Há um aspecto das delações premiadas da Odebrecht e da JBS pouco ou nada realçado pela Imprensa e pela Procuradoria-Geral da República: o financiamento público, ainda que informal e indiretamente, havia sido instituído no Brasil, num conluio entre políticos e empresários.
A empreiteira Odebrecht, dirigida pela família de Emilio e Marcelo Odebrecht, e o grupo JBS, comandado pelos irmãos Joesley e Wesley Batista — sob o olhar do pai, José Sobrinho Batista, o Zé Mineiro —, cresceram à sombra dos governos, de maneira mais acentuada nos de Lula da Silva e Dilma Rousseff, do PT. A primeira não é, porém, “neta” do petismo, pois ganhou dinheiro, até muito dinheiro, em vários governos, dos militares aos dos tucanos. As duas se tornaram altamente capitalizadas — com forte presença no exterior — devido às facilidades tanto no BNDES quanto na Caixa Econômica Federal.
Se o dinheiro que irrigou os cofres e as ações da Odebrecht e da JBS — e nem se está mencionando a Andrade Gutierrez, a OAS e a Delta Construções — era, em larga medida, público, pois o BNDES é propriedade do Estado e dos cidadãos brasileiros, e as duas empresas repassavam dinheiro para políticos patrocinarem suas campanhas eleitorais — e, no meio do caminho, enriquecerem-se —, o que se deve sublinhar, sem receio de equívoco, é que constituiu-se no Brasil um poderoso e dispendioso sistema de financiamento público de campanha.
Clama-se que, para conter o poder econômico, é preciso instituir o financiamento público de campanha. As planilhas da Odebrecht e da JBS indicam que políticos de vários partidos — até do espartano PC do B (cujos políticos não têm a tradição da desonestidade financeira e tendem a aplicar o que arrecadam nas campanhas de seus candidatos) — receberam dinheiro de seus cofres. O que está errado ou quase errado na frase? O pronome possessivo “seus”. Porque, na realidade, o dinheiro, ou a maior parte dele, trafegava do setor público para as empresas e destas para os políticos teoricamente organizarem suas campanhas eleitorais e, claro, locupletarem-se.

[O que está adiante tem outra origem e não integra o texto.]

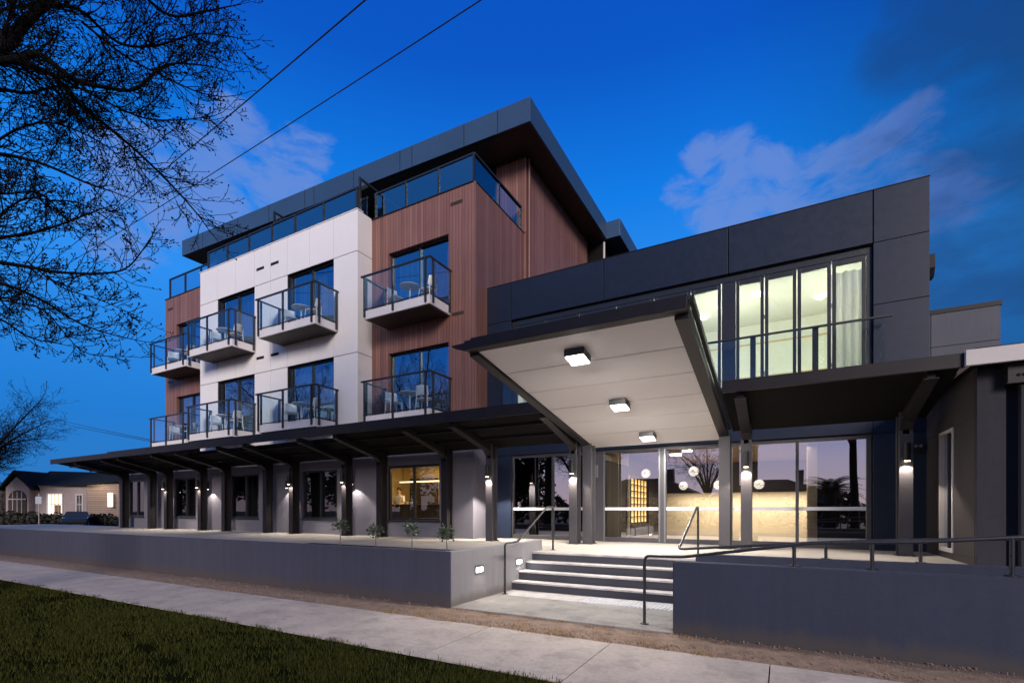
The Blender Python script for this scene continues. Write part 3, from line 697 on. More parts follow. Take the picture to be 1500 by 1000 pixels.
skin_body('shirt', [P(0, 0, .93), P(0, 0, 1.15), P(0, 0, 1.37), P(0, -.01, 1.44), P(.2, 0, 1.4), P(.26, -.04, 1.16), P(-.2, 0, 1.4), P(-.26, -.04, 1.16)], [(0, 1), (1, 2), (2, 3), (2, 4), (4, 5), (2, 6), (6, 7)], [(.17, .13), (.155, .115), (.175, .125), .075, .075, .06, .075, .06], 'shirt', pe)
h = MB(); h.sphere(P(0, .005, 1.70), .108, 14, 8, (.92, 1.05, .9)); h.v = [v for v in h.v]; h.build('hair', 'hair', pe)
fc = MB(); fc.sphere(P(.035, -.118, 1.675), .012, 8, 6); fc.sphere(P(-.035, -.118, 1.675), .012, 8, 6); fc.build('eyes', 'hair', pe)
fc = MB(); fc.sphere(P(0, -.135, 1.64), .02, 8, 6, (.8, 1, 1.3)); fc.build('nose', 'skin', pe)
for sx in (-1, 1):
    hb = MB(); hb.sphere(P(.2 * sx, -.32, 1.095), .04, 10, 7, (1, 1.15, .5))
    for k in range(4):
        fx = .2 * sx + (k - 1.5) * .018; L = (.062, .075, .07, .055)[k]
        hb.tube([P(fx, -.35, 1.1), P(fx, -.35 - L * .6, 1.1), P(fx, -.35 - L, 1.085)], [.009, .008, .006], 6)
    hb.tube([P(.2 * sx - .035 * sx, -.31, 1.1), P(.2 * sx - .06 * sx, -.345, 1.1), P(.2 * sx - .06 * sx, -.37, 1.095)], [.01, .009, .007], 6)
    hb.build('hand', 'skin', pe)

# ------------------------------------------------------------------ balcony furniture
def make_chair():
    t = T('balcony_chair', 'x', 'chair', (0, 0, 0), 'white chairs on the balconies')
    s_ = MB(); n = 7; vs = []
    for j in range(n):
        for i in range(n):
            u, v = i / (n - 1) - .5, j / (n - 1) - .5
            k = 1 - .12 * (abs(u) * 2) ** 4
            vs.append((u * .44, v * .42 * k, .455 - .02 * (1 - (2 * u) ** 2) * (1 - (2 * v) ** 2)))
    vs2 = [(a, b, c - .025) for a, b, c in vs]
    fs = [(j * n + i, j * n + i + 1, (j + 1) * n + i + 1, (j + 1) * n + i) for j in range(n - 1) for i in range(n - 1)]
    rim = [i for i in range(n)] + [j * n + n - 1 for j in range(1, n)] + [(n - 1) * n + i for i in range(n - 2, -1, -1)] + [j * n for j in range(n - 2, 0, -1)]
    fs2 = [tuple(n * n + q for q in f[::-1]) for f in fs] + [(rim[k], n * n + rim[k], n * n + rim[(k + 1) % len(rim)], rim[(k + 1) % len(rim)]) for k in range(len(rim))]
    s_.add(vs + vs2, fs + fs2, True); s_.build('seat', 'white_plastic', t)
    b = MB(); vs = []; m = 8; q = 7
    for j in range(q):
        for i in range(m + 1):
            u = i / m - .5; w_ = .43 * (1 - .1 * (j / (q - 1)) ** 2)
            vs.append((u * w_, .20 + .05 * (j / (q - 1)) - .12 * (2 * u) ** 2 * .5, .52 + .30 * j / (q - 1) + .012 * (1 - (2 * u) ** 2)))
    vs2 = [(x, y + .022, z) for x, y, z in vs]; N = len(vs); r_ = m + 1
    fs = [(j * r_ + i, (j + 1) * r_ + i, (j + 1) * r_ + i + 1, j * r_ + i + 1) for j in range(q - 1) for i in range(m)]
    fs2 = [tuple(N + k for k in f[::-1]) for f in fs]
    ring = [i for i in range(r_)] + [j * r_ + m for j in range(1, q)] + [(q - 1) * r_ + i for i in range(m - 1, -1, -1)] + [j * r_ for j in range(q - 2, 0, -1)]
    fs3 = [(ring[k], ring[(k + 1) % len(ring)], N + ring[(k + 1) % len(ring)], N + ring[k]) for k in range(len(ring))]
    b.add(vs + vs2, fs + fs2 + fs3, True); b.build('backrest', 'white_plastic', t)
    for sx in (-1, 1):
        MB().tube([(sx * .19, -.17, .44), (sx * .205, -.19, .22), (sx * .225, -.215, 0)], [.019, .016, .012], 8).build('leg', 'white_plastic', t)
        MB().tube([(sx * .17, .235, .70), (sx * .18, .2, .45), (sx * .2, .215, .22), (sx * .22, .25, 0)], [.012, .019, .016, .012], 8).build('leg', 'white_plastic', t)
    return t
def make_table():
    t = T('balcony_table', 'x', 'table', (0, 0, 0), 'round tables on the balconies')
    MB().tube([(0, 0, .70), (0, 0, .71), (0, 0, .725), (0, 0, .73)], [.30, .325, .325, .315], 28).build('tabletop', 'white_plastic', t)
    MB().tube([(0, 0, .01), (0, 0, .06), (0, 0, .7)], [.05, .028, .026], 12).build('pedestal', 'white_plastic', t)
    MB().tube([(0, 0, 0), (0, 0, .012), (0, 0, .03)], [.22, .22, .05], 24).build('base', 'white_plastic', t)
    return t
ch0, tb0 = make_chair(), make_table(); first_c = first_t = True
for cx, w, yw, yf, nme in BAL:
    for zt, lv in ((4.61, 'lower'), (8.02, 'upper')):
        ym = yf + .52
        for sx, side, rz in ((-1, 'left', math.radians(70)), (1, 'right', math.radians(-75))):
            o = ch0 if first_c else copy_tree(ch0); first_c = False
            o['label'] = f'white chair at the {side} end of the {lv} balcony on the {nme} bay'
            o.location = (cx + sx * .62 + .12 + R.uniform(-.06, .06), ym + R.uniform(-.04, .1), zt)
            o.rotation_euler = (0, 0, rz + R.uniform(-.25, .25) if not (nme == 'right timber' and lv == 'lower') else (R.uniform(-.2, .2) + (math.radians(60) if sx < 0 else math.radians(185))))
        o = tb0 if first_t else copy_tree(tb0); first_t = False
        o['label'] = f'round white table on the {lv} balcony of the {nme} bay'; o.location = (cx + .1, ym + .05, zt)

# ------------------------------------------------------------------ entrance block
EB = T('entrance_block', 'dark metal clad two storey entrance wing with glass doors and upper folding windows', 'hotel wing', (-2.8, 13.4, TZ))
BX0, BX1, BY, BT = -8.3, 2.74, 13.4, 8.66
U0, U1, UZ0, UZ1 = -7.41, 1.75, 4.62, 7.48
L0, L1, LZ1 = -7.45, 1.75, 3.27
jx = [BX0, -7.43, -4.43, -1.19, 1.765, BX1]
pn = MB(); g = .012
for i in range(5): pn.box(jx[i] + (g if i else 0), jx[i + 1] - (g if i < 4 else 0), BY, BY + .05, UZ1 + .02, BT)
for z0, z1 in ((TZ, 3.25), (3.262, 6.11), (6.122, UZ1 + .008)): pn.box(1.771, BX1, BY, BY + .05, z0, z1)
pn.box(BX0, -7.436, BY, BY + .05, TZ, 3.25); pn.box(BX0, -7.436, BY, BY + .05, 3.262, UZ1 + .008)
for a, b in ((-7.424, -4.436), (-4.424, -1.196), (-1.184, 1.759)): pn.box(a, b, BY, BY + .05, LZ1 + .012, UZ0 - .01)
pn.build('cladding_panel', 'dark_panel', EB, .004)
bk = MB(); bk.box(BX0 + .002, BX1 - .01, BY + .051, BY + .25, UZ1, BT - .01); bk.box(1.76, BX1 - .01, BY + .051, BY + .25, TZ, UZ1); bk.box(BX0 + .002, -7.43, BY + .051, BY + .25, TZ, UZ1); bk.box(-7.43, 1.76, BY + .051, BY + .25, LZ1, UZ0)
bk.build('backing', 'joint', EB)
sd_ = MB(); sd_.box(BX1 - .02, BX1, BY + .052, 24, TZ, BT - .003); sd_.box(BX0, BX1 - .02, 23.8, 24, TZ, BT - .004); sd_.build('side_wall', 'dark_panel', EB)
MB().box(BX0 + .01, BX1 - .02, BY + .25, 23.8, BT - .35, BT - .15).build('roof_deck', 'joint', EB)
MB().box(BX0, BX1 + .01, BY - .012, BY + .27, BT, BT + .02).build('coping', 'steel', EB, .004)
rh = MB(); rh.prism([(BY + .5, 6.9), (BY + .5, 7.2), (BY + .9, 7.2), (BY + .9, 6.9), (BY + .8, 6.72), (BY + .6, 6.72)], BX1 + .001, BX1 + .2, 'x'); rh.build('rain_head', 'steel', EB, .01)
MB().tube([(BX1 + .09, BY + .7, 6.75), (BX1 + .09, BY + .7, 4.3)], .045, 10).build('downpipe', 'steel', EB)
# upper folding windows
mm = [-6.3, -5.2, -4.1, -3.05, -2.1, -1.19, -.385, .305, 1.0]
fr = MB(); yf = BY + .1
fr.box(U0 - .02, U1 + .01, yf, yf + .12, UZ1 - .16, UZ1); fr.box(U0 - .02, U1 + .01, yf, yf + .12, UZ0, UZ0 + .06)
fr.box(U0 - .02, U0 + .06, yf, yf + .12, UZ0 + .06, UZ1 - .16); fr.box(U1 - .09, U1 + .01, yf, yf + .12, UZ0 + .06, UZ1 - .16)
fo = fr.build('folding_window', 'frame', EB, .004)
ed = [U0 + .06] + mm + [U1 - .09]
for i in range(len(ed) - 1):
    a, b = ed[i], ed[i + 1]; a += .012; b -= .012
    if abs(ed[i] + 1.19) < .01: a += .16
    if abs(ed[i + 1] + 1.19) < .01: b -= .17
    s_ = MB(); fw = .075; z0, z1 = UZ0 + .062, UZ1 - .162
    s_.box(a, a + fw, yf + .015, yf + .075, z0, z1); s_.box(b - fw, b, yf + .015, yf + .075, z0, z1)
    s_.box(a + fw, b - fw, yf + .015, yf + .075, z1 - .12, z1); s_.box(a + fw, b - fw, yf + .015, yf + .075, z0, z0 + .1)
    s_.build('sash', 'frame', fo, .003)
    MB().quad((a + fw, yf + .045, z0 + .1), (b - fw, yf + .045, z0 + .1), (b - fw, yf + .045, z1 - .12), (a + fw, yf + .045, z1 - .12)).build('pane', 'pane_upper', fo)
MB().box(-1.35, -1.03, yf + .012, yf + .1, UZ0 + .06, UZ1 - .16).build('jamb', 'frame', fo)
hg = MB()
for m in (-2.1, -.385, 1.0):
    for z in (UZ1 - .17, 6.3, UZ0 + .3): hg.box(m - .01, m + .01, yf + .0, yf + .016, z - .05, z + .05)
hg.build('hinge', 'alu', fo)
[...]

Numa avaliação decente, uma obra deveria custar 50 milhões de reais, mas, para beneficiar políticos de vários partidos — PT, PMDB, PSDB, PC do B, PP, PR, entre outros —, a obra passava a custar, sem ou com aditivos, cerca de 100 milhões de reais ou até muito mais. Das “sobras”, e não dos lucros da Odebrecht e da JBS, eram retirados o dinheiro para propinar políticos que, a rigor, eram (e são) também lobistas altamente profissionais. A rigor, as duas empresas propinavam políticos com dinheiro não delas — pois sua margem de lucro, sempre alta, era preservada —, e sim dos contribuintes.
No Brasil, os partidos são mantidos, em tese, pelo Fundo Partidário. Tal estrutura financeira não é leve para a sociedade e tem gerado uma onda de corrupções em alguns partidos, sobretudo nos médios e menores. Comenta-se que o Pros deveria ser chamado de Pró, quer dizer, Pró-família de Eurípedes Júnior, seu presidente. Os partidos são criados como negócios rentáveis e não apenas para disputar eleições e representar os cidadãos.
Pois, não contente com o Fundo Partidário, o deputado federal Vicente Cândido, do PT de São Paulo, propõe um fundo para financiar as campanhas eleitorais com dinheiro público. Noutras palavras, os políticos querem “sangrar”, sempre mais, os cofres do governo federal, dos contribuintes. Vale o que se escreveu acima: o financiamento público de campanhas eleitorais existe há muito tempo. É público, notório e corrupto. Como poderia frisar Emilio Odebrecht, misto de realista e Pangloss, só não percebe quem não quer. Os políticos, maliciosa e interessadamente, não querem. Mas, você, contribuinte e leitor deste Editorial, fique atento. Afinal, o dinheiro que torram nas campanhas eleitorais é seu, não é do governo, não é dos políticos, não é dos empresários. É de todos os brasileiros. Insistamos, é seu.